Questa continuo ritorno del medesimo pensiero, che diventa fissazione, tamburellante come un piccolo strumento di tortura, non fa che rivelare il carattere più intimo della fornace: un luogo di clausura, una prigione scelta deliberatamente e, dunque, ancor più oppressiva. L’auto-clausura a cui si sottopone Konrad (e a cui sottopone la moglie) genera una immediata e irresistibile disposizione alla violenza: «…la fornace sembrava predestinata ai crimini violenti, era un vero e proprio invito a commettere simili crimini» (p. 40). E poi ancora: «Aver messo piede nella fornace vuol dire, senza dubbio, aver messo piede in una trappola» (p. 85).    
Un luogo in cui solo «i matti possono vivere», in cui «bisogna sempre essere armati», perché in ogni istante può avvenire un crimine violento. La fornace, dunque, è un agente criminogeno. Pervade di delittuosità tutto ciò che vi si addentra. Soffoca e corrompe, infine distrugge: «La fornace […] significava l’annientamento totale di Konrad» (p. 189).

A un certo punto della lettura, ci viene posto l’interrogativo dell’origine della mostruosità di Konrad. Ma l’eterna riproposizione dell’Unde Malum, questione assai complessa da dirimere, qui trova pronta risposta nell’invasività del «mondo circostante», nel criminoso influsso dell’Umwelt. È la fornace che genere l’inclinazione alla violenza, che determina il pervertimento della humanitas, che, in definitiva, spezza l’equilibrio della coppia.

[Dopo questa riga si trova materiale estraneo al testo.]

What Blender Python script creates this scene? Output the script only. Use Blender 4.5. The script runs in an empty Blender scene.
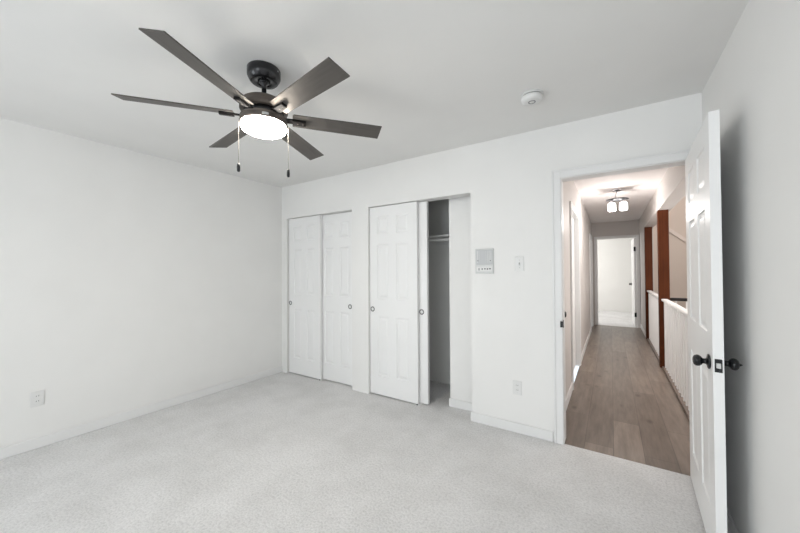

E la ripetizione ossessiva, coatta, dell’azione quotidiana diviene chiaro sintomo della invivibilità della Kalkwerk, luogo di morte, dove prospera la «cattiva coscienza» e dove il vivente, alla fine, si disgrega.


[1] Germanista, fisica e traduttrice, Magda Olivetti, nipote del celebre industriale delle macchine da scrivere, Adriano Olivetti, tradusse per Einaudi e Adelphi opere di Robert Musil, Rainer Maria Rilke, Arthur Schnitzler.